Every line that holds the string "More" is to be identified and copied.

_RECORDS TO PROCESS_
* * *

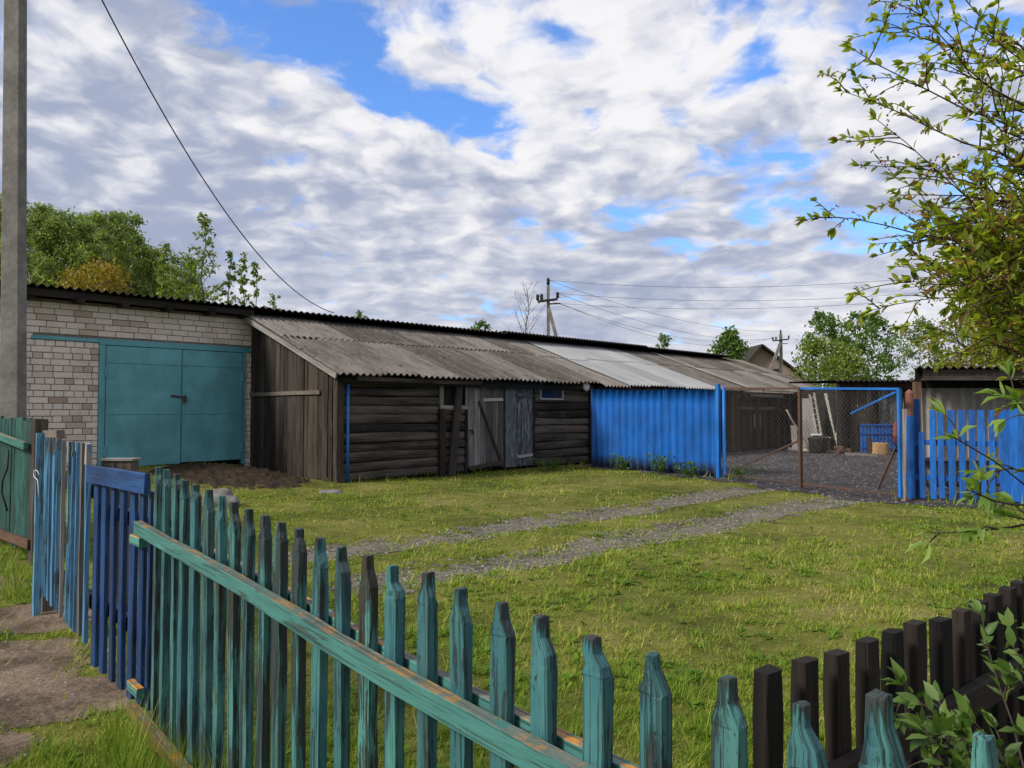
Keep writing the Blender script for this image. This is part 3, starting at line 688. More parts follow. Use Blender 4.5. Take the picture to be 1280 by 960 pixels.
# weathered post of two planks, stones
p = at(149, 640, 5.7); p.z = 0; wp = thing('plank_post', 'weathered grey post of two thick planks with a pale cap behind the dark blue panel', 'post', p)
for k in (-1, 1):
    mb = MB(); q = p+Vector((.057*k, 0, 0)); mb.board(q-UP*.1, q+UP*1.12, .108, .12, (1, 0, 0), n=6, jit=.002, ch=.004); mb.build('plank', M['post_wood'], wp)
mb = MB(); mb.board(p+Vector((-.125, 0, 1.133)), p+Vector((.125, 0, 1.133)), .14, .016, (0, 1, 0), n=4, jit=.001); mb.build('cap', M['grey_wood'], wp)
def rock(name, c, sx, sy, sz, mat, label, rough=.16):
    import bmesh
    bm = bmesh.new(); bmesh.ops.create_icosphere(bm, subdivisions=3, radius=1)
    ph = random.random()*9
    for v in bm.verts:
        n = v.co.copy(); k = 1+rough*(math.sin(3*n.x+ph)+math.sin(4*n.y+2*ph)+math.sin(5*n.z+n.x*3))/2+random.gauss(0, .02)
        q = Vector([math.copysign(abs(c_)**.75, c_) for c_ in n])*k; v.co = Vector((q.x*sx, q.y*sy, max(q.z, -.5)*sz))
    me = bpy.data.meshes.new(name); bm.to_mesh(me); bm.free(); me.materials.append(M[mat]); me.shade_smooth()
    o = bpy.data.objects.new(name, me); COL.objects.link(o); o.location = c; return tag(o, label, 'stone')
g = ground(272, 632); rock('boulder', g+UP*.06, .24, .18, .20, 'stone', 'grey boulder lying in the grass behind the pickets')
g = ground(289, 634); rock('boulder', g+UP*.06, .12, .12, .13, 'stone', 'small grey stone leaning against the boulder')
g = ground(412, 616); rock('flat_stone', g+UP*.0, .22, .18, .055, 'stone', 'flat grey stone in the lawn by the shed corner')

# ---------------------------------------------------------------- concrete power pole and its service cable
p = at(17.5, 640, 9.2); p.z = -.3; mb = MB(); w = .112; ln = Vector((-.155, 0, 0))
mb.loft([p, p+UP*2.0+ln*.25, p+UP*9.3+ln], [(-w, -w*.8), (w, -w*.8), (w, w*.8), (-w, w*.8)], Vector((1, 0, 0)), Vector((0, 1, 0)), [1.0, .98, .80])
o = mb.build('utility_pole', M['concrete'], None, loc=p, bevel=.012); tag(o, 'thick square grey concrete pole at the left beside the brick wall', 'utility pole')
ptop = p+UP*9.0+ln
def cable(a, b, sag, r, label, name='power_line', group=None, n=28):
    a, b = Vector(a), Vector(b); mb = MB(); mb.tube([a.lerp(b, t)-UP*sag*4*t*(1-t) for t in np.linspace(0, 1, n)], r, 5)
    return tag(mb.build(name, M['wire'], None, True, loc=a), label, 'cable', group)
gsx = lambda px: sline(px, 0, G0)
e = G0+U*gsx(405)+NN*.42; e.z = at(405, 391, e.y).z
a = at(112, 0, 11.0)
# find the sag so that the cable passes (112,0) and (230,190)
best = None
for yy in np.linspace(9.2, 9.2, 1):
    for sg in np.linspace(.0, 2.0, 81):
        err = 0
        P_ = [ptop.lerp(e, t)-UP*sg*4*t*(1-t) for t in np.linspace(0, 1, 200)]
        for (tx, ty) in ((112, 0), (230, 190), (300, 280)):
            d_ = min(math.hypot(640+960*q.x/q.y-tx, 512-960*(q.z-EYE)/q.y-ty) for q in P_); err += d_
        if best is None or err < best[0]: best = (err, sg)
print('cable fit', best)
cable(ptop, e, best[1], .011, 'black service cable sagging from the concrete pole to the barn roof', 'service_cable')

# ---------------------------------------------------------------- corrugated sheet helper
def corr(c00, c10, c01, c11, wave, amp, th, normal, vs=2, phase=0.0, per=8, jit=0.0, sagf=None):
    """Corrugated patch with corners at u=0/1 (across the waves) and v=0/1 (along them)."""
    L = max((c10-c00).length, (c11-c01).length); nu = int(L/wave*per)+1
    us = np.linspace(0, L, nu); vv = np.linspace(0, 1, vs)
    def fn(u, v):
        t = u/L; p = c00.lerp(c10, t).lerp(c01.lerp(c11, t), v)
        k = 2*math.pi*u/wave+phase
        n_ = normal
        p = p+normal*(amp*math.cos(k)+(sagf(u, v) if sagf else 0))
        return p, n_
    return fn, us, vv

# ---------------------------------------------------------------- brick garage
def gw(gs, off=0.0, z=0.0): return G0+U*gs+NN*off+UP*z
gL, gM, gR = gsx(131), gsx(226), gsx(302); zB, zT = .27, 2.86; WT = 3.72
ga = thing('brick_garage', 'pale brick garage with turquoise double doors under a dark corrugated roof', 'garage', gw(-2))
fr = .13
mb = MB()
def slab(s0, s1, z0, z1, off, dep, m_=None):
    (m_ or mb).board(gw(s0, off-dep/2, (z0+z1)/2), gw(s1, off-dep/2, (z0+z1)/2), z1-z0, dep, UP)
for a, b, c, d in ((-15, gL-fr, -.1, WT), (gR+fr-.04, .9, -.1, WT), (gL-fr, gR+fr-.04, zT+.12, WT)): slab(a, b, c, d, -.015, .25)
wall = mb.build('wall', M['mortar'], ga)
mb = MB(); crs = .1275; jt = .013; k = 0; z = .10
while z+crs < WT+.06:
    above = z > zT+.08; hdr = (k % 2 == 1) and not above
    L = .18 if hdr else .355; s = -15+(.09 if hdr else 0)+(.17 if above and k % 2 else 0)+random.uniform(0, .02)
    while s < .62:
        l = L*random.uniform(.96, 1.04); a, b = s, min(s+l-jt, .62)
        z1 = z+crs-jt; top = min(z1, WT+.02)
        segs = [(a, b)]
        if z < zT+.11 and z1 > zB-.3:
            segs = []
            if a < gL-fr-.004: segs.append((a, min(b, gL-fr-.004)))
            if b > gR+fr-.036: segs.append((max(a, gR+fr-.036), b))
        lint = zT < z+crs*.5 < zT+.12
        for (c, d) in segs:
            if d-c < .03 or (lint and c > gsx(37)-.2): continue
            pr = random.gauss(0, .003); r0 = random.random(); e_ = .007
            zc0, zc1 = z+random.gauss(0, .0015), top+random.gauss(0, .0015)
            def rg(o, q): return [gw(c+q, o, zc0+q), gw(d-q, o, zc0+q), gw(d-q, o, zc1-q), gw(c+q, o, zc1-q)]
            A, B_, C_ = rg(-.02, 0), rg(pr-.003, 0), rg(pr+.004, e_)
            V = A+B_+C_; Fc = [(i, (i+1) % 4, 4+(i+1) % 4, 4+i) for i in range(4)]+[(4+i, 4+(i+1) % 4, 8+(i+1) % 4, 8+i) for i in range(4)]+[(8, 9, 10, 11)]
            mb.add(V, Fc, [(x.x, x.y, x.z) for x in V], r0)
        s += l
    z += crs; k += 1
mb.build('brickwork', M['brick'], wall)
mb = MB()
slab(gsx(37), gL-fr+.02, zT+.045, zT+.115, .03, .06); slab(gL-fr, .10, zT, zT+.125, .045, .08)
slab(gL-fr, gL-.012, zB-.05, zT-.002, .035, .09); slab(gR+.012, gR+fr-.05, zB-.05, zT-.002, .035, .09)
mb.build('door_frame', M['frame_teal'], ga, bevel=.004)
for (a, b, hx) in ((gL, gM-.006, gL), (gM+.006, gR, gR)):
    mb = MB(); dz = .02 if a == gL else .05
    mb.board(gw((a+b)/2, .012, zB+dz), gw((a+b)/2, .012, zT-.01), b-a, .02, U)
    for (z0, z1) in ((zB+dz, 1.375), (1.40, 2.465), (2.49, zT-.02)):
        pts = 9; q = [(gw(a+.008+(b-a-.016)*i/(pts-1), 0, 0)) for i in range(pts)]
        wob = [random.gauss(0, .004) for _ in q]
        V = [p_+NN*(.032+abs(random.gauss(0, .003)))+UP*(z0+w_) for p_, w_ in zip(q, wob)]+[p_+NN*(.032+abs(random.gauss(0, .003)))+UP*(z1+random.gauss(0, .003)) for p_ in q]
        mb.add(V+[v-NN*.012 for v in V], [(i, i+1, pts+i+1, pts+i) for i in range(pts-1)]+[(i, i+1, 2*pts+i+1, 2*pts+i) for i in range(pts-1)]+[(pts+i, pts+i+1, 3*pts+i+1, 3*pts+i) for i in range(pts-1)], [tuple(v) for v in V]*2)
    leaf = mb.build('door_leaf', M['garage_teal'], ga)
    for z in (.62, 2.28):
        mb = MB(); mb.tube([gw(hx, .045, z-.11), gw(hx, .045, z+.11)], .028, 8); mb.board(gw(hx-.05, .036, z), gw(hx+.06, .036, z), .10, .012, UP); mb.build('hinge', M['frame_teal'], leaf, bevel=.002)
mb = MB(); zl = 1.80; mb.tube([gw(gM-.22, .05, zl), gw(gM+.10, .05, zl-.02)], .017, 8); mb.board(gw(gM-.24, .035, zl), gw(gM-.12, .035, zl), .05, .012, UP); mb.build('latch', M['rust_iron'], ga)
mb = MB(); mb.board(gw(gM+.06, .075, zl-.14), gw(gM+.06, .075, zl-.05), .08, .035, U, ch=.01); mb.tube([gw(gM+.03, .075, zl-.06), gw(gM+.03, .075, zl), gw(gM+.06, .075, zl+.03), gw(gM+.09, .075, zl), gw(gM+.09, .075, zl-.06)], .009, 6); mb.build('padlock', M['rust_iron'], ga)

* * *

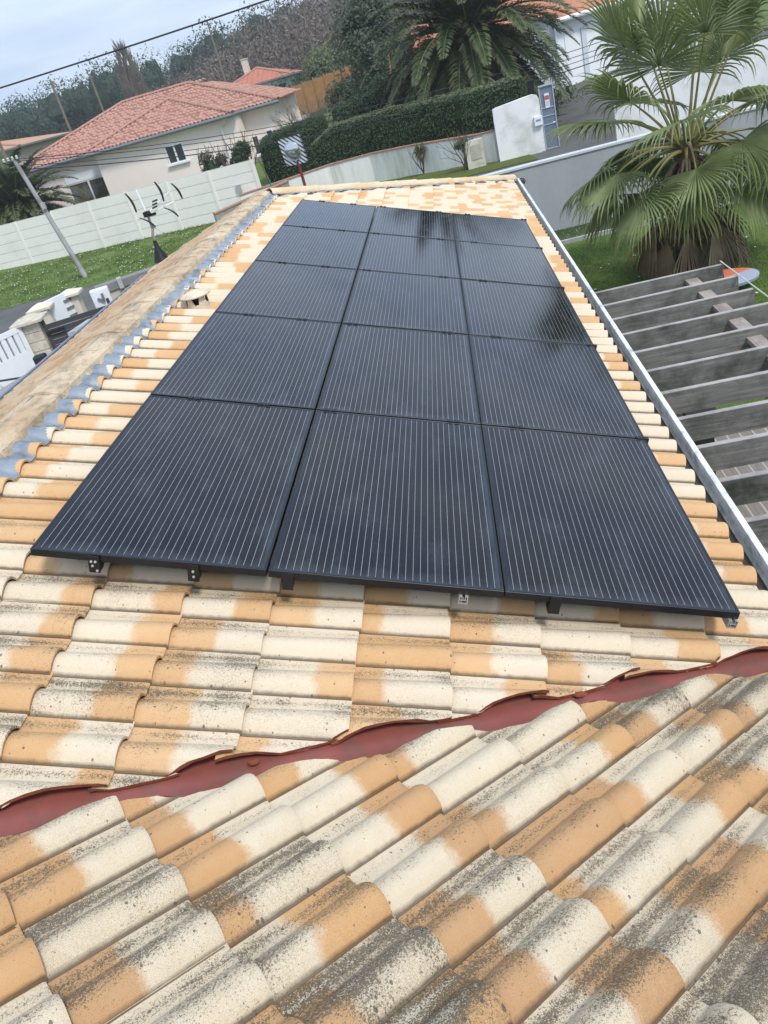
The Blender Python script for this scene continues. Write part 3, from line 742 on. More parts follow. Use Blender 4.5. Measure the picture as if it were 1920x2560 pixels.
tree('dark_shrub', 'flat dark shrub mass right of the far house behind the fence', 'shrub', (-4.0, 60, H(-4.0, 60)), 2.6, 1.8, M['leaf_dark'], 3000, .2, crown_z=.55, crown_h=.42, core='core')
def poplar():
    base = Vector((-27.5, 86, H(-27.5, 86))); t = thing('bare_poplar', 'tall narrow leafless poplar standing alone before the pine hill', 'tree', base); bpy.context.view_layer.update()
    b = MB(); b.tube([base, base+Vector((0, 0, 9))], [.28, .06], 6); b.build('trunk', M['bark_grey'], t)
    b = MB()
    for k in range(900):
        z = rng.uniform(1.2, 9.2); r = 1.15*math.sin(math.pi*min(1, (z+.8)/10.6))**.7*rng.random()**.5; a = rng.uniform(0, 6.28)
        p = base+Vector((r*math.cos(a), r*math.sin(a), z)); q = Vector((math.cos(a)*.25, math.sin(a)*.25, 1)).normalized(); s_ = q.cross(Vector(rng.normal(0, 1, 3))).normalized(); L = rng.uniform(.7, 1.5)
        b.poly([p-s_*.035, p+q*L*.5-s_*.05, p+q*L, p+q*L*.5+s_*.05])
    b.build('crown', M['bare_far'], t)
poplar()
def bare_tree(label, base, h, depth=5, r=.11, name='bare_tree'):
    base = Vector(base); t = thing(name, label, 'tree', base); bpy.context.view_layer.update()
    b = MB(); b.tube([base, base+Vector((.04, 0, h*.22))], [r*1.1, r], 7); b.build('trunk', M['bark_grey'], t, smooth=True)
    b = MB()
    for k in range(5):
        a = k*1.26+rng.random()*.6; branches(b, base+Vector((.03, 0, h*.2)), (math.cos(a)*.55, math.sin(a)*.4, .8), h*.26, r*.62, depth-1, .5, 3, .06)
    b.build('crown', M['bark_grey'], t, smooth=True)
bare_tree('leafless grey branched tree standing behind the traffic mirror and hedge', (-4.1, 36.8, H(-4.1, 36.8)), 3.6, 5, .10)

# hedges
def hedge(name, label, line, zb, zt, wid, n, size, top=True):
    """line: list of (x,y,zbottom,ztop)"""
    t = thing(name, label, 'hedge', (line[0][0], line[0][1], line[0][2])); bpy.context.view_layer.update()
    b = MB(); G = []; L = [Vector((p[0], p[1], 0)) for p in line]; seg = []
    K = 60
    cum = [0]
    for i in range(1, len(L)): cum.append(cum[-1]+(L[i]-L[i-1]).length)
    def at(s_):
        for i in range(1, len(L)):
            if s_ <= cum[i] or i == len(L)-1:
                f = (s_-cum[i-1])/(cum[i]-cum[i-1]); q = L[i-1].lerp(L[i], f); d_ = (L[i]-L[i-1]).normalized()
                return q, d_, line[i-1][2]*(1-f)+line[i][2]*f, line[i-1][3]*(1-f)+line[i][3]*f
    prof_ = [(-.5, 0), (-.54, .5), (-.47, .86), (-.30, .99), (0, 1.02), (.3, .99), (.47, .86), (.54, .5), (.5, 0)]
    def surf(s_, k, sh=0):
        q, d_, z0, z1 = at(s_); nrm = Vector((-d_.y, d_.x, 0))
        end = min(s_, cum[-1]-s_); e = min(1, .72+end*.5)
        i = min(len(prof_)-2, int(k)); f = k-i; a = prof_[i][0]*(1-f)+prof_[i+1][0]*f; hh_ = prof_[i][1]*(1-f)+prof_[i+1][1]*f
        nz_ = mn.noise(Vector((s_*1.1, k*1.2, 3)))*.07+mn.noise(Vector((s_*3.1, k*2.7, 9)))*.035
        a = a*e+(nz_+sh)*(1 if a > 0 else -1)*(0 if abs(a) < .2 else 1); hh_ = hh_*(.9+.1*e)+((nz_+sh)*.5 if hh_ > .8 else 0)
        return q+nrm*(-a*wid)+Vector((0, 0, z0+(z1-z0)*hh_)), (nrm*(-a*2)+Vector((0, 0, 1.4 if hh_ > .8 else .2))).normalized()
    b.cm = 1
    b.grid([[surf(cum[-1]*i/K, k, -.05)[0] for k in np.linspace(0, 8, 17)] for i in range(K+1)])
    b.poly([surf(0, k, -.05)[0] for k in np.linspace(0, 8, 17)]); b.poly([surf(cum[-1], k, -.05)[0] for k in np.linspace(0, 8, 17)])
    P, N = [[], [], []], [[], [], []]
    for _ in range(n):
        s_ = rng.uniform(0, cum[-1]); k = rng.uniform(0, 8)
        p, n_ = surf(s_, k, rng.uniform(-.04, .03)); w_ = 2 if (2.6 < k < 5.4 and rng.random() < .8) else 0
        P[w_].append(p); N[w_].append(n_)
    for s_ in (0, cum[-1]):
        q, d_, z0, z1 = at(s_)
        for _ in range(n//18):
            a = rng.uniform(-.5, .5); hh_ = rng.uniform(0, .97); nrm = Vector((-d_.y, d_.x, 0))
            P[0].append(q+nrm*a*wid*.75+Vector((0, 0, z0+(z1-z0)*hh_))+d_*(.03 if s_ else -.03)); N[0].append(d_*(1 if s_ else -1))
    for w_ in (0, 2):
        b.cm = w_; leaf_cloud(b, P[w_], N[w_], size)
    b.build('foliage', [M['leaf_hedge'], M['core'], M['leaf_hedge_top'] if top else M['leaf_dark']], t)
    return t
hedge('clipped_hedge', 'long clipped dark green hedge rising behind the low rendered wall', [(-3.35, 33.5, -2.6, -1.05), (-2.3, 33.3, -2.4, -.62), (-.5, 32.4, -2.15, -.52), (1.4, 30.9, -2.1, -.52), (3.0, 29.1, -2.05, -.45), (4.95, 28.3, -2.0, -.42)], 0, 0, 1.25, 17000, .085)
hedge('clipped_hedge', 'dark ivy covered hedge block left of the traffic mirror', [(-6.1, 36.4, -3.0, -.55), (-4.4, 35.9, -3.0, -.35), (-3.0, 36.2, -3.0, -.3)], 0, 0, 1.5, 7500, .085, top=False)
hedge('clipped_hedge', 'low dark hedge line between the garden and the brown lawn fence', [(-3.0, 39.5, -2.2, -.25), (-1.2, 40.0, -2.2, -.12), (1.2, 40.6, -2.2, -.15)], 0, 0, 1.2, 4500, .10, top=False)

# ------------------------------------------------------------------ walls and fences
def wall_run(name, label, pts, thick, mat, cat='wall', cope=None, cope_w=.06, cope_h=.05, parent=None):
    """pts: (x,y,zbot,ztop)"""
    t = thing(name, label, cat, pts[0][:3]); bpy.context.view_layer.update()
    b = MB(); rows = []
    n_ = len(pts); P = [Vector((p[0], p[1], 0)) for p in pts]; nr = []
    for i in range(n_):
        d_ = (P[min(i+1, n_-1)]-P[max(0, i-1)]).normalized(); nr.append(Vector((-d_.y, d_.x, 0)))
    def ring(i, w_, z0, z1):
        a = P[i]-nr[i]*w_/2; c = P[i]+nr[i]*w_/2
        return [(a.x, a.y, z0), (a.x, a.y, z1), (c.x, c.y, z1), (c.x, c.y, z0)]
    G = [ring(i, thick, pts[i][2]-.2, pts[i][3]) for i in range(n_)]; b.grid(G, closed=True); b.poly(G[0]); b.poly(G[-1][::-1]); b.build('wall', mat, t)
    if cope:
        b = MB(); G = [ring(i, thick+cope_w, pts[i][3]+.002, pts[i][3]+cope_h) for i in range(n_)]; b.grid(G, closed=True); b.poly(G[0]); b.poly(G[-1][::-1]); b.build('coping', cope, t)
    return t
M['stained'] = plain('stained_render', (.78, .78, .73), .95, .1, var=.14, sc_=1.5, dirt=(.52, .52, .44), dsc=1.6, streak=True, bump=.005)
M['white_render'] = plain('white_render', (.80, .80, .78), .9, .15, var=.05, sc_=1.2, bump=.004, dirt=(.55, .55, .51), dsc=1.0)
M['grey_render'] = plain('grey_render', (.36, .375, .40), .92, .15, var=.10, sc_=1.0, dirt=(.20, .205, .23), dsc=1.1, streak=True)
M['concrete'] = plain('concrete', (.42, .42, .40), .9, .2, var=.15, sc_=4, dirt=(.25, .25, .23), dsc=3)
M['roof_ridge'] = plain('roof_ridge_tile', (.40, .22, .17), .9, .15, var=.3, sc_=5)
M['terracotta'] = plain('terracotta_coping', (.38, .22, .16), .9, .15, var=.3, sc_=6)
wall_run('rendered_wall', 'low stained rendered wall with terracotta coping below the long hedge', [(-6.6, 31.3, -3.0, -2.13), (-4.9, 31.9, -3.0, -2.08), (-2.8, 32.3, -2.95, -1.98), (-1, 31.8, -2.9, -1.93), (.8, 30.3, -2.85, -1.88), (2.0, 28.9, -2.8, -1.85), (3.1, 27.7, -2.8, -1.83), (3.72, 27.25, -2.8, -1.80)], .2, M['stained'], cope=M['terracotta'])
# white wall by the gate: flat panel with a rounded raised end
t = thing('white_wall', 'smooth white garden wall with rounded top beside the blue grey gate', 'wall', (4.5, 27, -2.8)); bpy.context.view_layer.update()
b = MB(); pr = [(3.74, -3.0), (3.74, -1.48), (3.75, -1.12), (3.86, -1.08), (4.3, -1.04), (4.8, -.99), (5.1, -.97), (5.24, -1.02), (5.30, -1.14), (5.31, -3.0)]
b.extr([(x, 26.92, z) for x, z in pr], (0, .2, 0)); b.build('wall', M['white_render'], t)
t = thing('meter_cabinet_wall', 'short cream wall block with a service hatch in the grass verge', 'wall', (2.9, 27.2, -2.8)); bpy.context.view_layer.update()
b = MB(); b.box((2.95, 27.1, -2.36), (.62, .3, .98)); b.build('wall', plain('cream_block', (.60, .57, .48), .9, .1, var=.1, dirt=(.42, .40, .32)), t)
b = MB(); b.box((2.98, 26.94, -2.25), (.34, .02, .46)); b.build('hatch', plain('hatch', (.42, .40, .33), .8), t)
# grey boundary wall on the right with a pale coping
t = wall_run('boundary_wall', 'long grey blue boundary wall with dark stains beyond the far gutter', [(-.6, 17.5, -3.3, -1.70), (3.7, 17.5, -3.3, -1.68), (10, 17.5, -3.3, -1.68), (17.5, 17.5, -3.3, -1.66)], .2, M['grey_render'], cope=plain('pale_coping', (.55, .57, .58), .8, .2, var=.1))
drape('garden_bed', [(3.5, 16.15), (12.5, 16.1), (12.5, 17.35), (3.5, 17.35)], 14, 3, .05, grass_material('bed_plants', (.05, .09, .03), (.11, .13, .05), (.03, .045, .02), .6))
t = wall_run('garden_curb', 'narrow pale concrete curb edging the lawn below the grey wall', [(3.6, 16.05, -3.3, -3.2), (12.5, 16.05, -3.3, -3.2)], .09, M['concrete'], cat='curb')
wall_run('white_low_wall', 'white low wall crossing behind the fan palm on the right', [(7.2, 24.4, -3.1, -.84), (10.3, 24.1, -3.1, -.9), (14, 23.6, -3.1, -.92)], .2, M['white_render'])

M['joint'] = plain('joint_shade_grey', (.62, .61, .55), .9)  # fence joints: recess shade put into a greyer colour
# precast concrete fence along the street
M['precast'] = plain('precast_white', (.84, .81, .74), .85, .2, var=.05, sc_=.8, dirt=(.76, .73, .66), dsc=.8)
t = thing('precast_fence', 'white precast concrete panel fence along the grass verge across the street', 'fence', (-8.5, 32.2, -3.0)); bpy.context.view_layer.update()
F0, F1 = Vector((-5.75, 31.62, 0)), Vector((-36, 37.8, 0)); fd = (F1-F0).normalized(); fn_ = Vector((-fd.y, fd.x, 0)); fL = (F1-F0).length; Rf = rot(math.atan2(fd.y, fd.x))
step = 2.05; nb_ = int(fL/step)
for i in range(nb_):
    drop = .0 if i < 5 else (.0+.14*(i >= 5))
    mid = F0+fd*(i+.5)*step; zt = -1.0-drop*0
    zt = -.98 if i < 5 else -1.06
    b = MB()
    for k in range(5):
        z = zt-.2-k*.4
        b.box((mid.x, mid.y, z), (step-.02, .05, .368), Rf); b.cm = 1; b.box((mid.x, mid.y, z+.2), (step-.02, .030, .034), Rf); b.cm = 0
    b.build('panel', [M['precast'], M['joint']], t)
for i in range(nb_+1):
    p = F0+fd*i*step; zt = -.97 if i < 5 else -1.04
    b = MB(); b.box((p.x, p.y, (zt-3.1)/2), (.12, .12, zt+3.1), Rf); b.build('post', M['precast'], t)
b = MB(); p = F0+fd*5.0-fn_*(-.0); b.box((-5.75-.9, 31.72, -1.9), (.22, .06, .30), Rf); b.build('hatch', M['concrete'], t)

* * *

_TASK SOLUTION_
Keep writing the Blender script for this image. This is part 3, starting at line 688. More parts follow. Use Blender 4.5. Take the picture to be 1280 by 960 pixels.
The Blender Python script for this scene continues. Write part 3, from line 742 on. More parts follow. Use Blender 4.5. Measure the picture as if it were 1920x2560 pixels.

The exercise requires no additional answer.